Story: John Mellor | Photo: Richard Hanson
Local Burngreave resident, Ken Riley (pictured), who is the chairman of the Sheffield branch of the Normandy Veterans' Association, tells me that the national association is to disband in November, although local groups, like the one in Sheffield, will be free to continue meeting informally for mutual support and social gatherings.
The Sheffield branch was formed in 1982 and one of its founding members, Gordon Drabble (the brother-in-law of Rev Don Sparkes, a former vicar of Christ Church, Pitsmoor) is now the secretary. I asked him why it took so long after the Normandy landings in June 1944 for the NVA to be formed. He said:
“After members of the armed services were demobilised in 1945 they wanted to forget about the trauma of their battle experiences and get back as quickly as possible to a normal civilian life. They found it difficult to talk to their families and friends about the horrific experiences they had witnessed during the war years which had affected many of them both physically and mentally. It was a veteran from Grimsby in 1981 who had the idea of forming a local group in that town and in response to an advert in the local press 35 veterans turned up for a meeting.

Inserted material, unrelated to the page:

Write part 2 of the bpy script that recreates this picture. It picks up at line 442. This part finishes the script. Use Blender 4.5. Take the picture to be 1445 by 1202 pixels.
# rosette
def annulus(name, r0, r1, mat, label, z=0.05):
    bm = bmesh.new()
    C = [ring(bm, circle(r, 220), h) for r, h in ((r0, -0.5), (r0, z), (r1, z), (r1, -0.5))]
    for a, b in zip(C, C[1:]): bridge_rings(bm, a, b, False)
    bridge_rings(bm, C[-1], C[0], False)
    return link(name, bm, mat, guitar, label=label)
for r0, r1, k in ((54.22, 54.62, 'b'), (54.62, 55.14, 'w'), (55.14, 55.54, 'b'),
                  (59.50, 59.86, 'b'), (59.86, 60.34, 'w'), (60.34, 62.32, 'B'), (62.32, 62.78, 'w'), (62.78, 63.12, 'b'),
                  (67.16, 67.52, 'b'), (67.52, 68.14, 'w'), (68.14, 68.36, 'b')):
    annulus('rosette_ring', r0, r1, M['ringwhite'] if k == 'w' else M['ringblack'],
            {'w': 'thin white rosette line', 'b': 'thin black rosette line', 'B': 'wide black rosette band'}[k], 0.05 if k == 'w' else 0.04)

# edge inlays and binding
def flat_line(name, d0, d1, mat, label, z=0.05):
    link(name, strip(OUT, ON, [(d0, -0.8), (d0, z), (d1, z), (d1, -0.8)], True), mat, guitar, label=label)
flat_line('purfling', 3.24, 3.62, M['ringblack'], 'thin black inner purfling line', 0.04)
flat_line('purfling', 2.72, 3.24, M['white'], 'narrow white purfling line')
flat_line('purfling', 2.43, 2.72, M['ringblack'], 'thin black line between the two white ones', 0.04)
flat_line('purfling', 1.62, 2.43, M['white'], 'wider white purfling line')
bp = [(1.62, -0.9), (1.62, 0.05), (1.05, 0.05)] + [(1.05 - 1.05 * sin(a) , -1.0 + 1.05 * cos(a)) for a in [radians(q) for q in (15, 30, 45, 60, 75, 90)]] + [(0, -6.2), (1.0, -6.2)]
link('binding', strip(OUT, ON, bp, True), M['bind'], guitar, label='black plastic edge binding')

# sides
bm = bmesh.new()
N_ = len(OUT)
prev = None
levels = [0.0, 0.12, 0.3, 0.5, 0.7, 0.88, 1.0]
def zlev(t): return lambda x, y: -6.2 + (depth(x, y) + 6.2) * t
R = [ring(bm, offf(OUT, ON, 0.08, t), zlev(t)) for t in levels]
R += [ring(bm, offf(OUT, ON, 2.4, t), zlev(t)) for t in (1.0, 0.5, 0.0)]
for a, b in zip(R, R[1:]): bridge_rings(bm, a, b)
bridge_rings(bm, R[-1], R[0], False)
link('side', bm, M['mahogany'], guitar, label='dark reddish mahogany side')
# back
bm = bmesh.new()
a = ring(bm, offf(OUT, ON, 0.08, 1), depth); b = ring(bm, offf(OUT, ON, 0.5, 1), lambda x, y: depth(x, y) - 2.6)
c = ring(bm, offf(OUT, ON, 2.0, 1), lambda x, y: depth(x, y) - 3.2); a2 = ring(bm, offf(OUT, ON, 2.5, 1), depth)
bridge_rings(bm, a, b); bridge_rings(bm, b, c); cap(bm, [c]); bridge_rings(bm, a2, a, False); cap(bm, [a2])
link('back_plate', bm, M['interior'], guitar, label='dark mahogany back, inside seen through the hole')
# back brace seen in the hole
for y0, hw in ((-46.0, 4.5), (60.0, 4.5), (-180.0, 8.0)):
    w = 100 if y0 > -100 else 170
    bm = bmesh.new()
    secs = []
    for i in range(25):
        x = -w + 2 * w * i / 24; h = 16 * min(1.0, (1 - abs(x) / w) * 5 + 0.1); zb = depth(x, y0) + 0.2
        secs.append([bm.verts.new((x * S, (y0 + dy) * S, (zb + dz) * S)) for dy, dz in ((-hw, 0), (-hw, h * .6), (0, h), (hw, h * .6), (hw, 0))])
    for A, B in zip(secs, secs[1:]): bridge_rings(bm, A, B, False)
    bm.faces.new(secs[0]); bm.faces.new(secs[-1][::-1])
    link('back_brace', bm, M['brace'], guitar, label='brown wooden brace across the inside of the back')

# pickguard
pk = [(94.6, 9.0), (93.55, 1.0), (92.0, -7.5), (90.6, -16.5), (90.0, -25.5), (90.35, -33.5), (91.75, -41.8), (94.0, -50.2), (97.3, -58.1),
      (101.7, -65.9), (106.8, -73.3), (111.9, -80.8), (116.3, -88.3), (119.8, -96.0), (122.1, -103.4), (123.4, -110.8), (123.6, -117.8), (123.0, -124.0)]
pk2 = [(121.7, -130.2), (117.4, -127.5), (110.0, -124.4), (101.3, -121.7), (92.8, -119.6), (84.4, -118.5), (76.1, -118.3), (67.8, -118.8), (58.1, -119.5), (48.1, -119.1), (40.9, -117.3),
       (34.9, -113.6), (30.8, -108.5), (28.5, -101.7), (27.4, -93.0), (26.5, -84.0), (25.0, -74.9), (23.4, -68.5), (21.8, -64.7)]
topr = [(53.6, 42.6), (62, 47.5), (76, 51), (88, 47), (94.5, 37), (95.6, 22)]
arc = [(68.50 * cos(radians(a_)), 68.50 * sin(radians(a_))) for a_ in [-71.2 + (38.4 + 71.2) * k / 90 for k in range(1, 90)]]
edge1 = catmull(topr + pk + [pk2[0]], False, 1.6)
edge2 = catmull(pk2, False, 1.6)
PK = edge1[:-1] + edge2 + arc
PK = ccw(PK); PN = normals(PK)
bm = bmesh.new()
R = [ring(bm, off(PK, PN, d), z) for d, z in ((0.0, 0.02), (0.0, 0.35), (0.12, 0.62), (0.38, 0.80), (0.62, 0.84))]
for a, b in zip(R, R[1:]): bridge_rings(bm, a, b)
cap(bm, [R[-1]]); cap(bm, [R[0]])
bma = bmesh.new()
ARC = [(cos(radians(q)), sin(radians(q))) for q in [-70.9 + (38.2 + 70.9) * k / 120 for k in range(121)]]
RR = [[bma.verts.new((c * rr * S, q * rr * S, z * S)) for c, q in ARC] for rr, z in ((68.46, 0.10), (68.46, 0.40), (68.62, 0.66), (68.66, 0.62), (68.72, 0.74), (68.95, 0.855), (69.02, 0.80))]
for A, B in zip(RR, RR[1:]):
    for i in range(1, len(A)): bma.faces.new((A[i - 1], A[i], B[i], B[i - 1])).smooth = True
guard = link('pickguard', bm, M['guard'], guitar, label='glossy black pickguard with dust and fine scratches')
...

This soon expanded nationally until there were 102 branches in the UK. They provided comradeship and mutual support with many veterans being able to speak and write about their experiences of the war for the first time.”

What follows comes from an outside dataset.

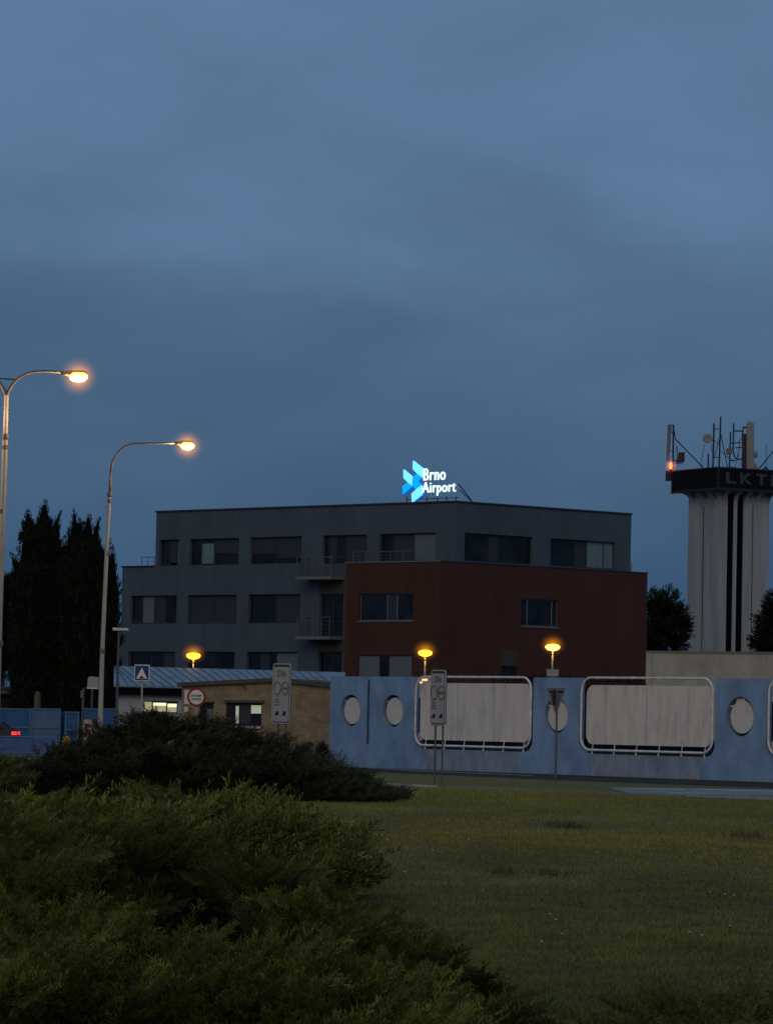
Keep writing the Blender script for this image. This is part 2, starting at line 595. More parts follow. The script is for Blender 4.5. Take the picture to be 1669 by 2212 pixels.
def text_mesh(body, size, bold=0.0, squeeze=1.0, spacing=1.0):
    """flat outline mesh of the text: returns (verts2d, faces)"""
    cu = bpy.data.curves.new('t', 'FONT')
    cu.body = body
    cu.size = size
    cu.offset = bold
    cu.space_character = spacing
    cu.resolution_u = 3
    ob = bpy.data.objects.new('t', cu)
    C.objects.link(ob)
    dg = bpy.context.evaluated_depsgraph_get()
    me = bpy.data.meshes.new_from_object(ob.evaluated_get(dg))
    vs = [(v.co.x * squeeze, v.co.y) for v in me.vertices]
    fs = [tuple(p.vertices) for p in me.polygons]
    bpy.data.objects.remove(ob)
    bpy.data.curves.remove(cu)
    bpy.data.meshes.remove(me)
    return vs, fs


def put_text(mb, body, size, place, thick, bold=0.0, squeeze=1.0, fit=None, spacing=1.0):
    """place(x, y, depth) -> 3D; letters get a front face and a body; fit = (x0, x1, y0, y1) of cap box"""
    vs, fs = text_mesh(body, size, bold, squeeze, spacing)
    xs = [v[0] for v in vs]
    ys = [v[1] for v in vs]
    if fit:
        x0, x1, y0, y1 = fit
        sx = (x1 - x0) / (max(xs) - min(xs))
        sy = (y1 - y0) / (max(ys) - min(ys))
        mx, my = min(xs), min(ys)
        vs = [(x0 + (x - mx) * sx, y0 + (y - my) * sy) for x, y in vs]
    n = len(vs)
    V = [place(x, y, 0) for x, y in vs] + [place(x, y, thick) for x, y in vs]
    Fc = list(fs) + [tuple(i + n for i in f[::-1]) for f in fs]
    cnt = {}
    for f in fs:
        for i in range(len(f)):
            e = (f[i], f[(i + 1) % len(f)])
            cnt[e] = 1
    for (a, b) in cnt:
        if (b, a) not in cnt:
            Fc.append((a, b, b + n, a + n))
    mb.add(V, Fc)


# ------------------------------------------------------------------ world, warm fill
w = bpy.data.worlds.new('World')
sc.world = w
w.use_nodes = True
nt = w.node_tree
bg = nt.nodes['Background']
tc = nt.nodes.new('ShaderNodeTexCoord')
sp = nt.nodes.new('ShaderNodeSeparateXYZ')
nt.links.new(tc.outputs['Generated'], sp.inputs[0])


def wnoise(scale_vec, scale, detail, lo, hi, a, b_, dist=0.3):
    mp = nt.nodes.new('ShaderNodeMapping')
    mp.inputs['Scale'].default_value = scale_vec
    mp.inputs['Location'].default_value = (3.1, 1.7, 0.4)
    nt.links.new(tc.outputs['Generated'], mp.inputs['Vector'])
    nz = nt.nodes.new('ShaderNodeTexNoise')
    nz.inputs['Scale'].default_value = scale
    nz.inputs['Detail'].default_value = detail
    nz.inputs['Distortion'].default_value = dist
    nt.links.new(mp.outputs[0], nz.inputs['Vector'])
    mr = nt.nodes.new('ShaderNodeMapRange')
    mr.interpolation_type = 'SMOOTHSTEP'
    mr.inputs['From Min'].default_value = lo
    mr.inputs['From Max'].default_value = hi
    mr.inputs['To Min'].default_value = a
    mr.inputs['To Max'].default_value = b_
    nt.links.new(nz.outputs['Fac'], mr.inputs['Value'])
    return mr.outputs[0]


def wmath(op, a, b_):
    n = nt.nodes.new('ShaderNodeMath')
    n.operation = op
    for i, x in enumerate((a, b_)):
        if isinstance(x, (int, float)): n.inputs[i].default_value = x
        else: nt.links.new(x, n.inputs[i])
    return n.outputs[0]


# bands of cloud: height is displaced by a broad soft noise, then read through a ramp
warp = wnoise((1.0, 1.0, 2.2), 7.0, 4, 0.25, 0.75, -0.024, 0.024)
zz = wmath('ADD', sp.outputs['Z'], warp)
zn = wmath('MULTIPLY', zz, 4.0)        # 0..0.25 -> 0..1
ramp = nt.nodes.new('ShaderNodeValToRGB')
ramp.color_ramp.interpolation = 'B_SPLINE'
stops = [(0.0, (47, 77, 110)), (0.12, (55, 86, 119)), (0.24, (64, 94, 124)), (0.36, (68, 97, 127)),
         (0.47, (74, 103, 133)), (0.57, (88, 119, 151)), (0.80, (89, 121, 153)), (1.0, (85, 116, 148))]
els = ramp.color_ramp.elements
els[0].position, els[0].color = stops[0][0], (*lin(stops[0][1]), 1)
els[1].position, els[1].color = stops[-1][0], (*lin(stops[-1][1]), 1)
for p_, c_ in stops[1:-1]:
    e = els.new(p_)
    e.color = (*lin(c_), 1)
nt.links.new(zn, ramp.inputs['Fac'])
c1 = wnoise((1.0, 1.0, 3.0), 9.0, 3, 0.25, 0.75, 0.93, 1.07, 0.4)
c2 = wnoise((1.0, 1.0, 2.4), 20.0, 5, 0.3, 0.7, 0.975, 1.025, 0.5)
cm = wmath('MULTIPLY', c1, c2)
mul = nt.nodes.new('ShaderNodeVectorMath')
mul.operation = 'SCALE'
nt.links.new(ramp.outputs['Color'], mul.inputs[0])
nt.links.new(cm, mul.inputs['Scale'])
sky = nt.nodes.new('ShaderNodeTexSky')
sky.sky_type = 'NISHITA'
sky.sun_disc = False
sky.sun_elevation = R(1.0)
sky.sun_rotation = R(215)
skm = nt.nodes.new('ShaderNodeVectorMath')
skm.operation = 'SCALE'
skm.inputs['Scale'].default_value = 0.004
nt.links.new(sky.outputs[0], skm.inputs[0])
ad = nt.nodes.new('ShaderNodeVectorMath')
ad.operation = 'ADD'
nt.links.new(mul.outputs[0], ad.inputs[0])
nt.links.new(skm.outputs[0], ad.inputs[1])
nt.links.new(ad.outputs[0], bg.inputs['Color'])
bg.inputs['Strength'].default_value = 1.0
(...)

Some of these accounts have been published in recent editions of the Messenger and others are in the process of being prepared. The Sheffield branch now has 31 members, from a total of over 100 a decade or so ago. Those who remain are now 90 years of age or more, and this is the main reason for the official ending of the association. A commemoration and unveiling of a national monument is to take place shortly at the National Memorial Arboretum in Staffordshire with a member of the Royal Family present.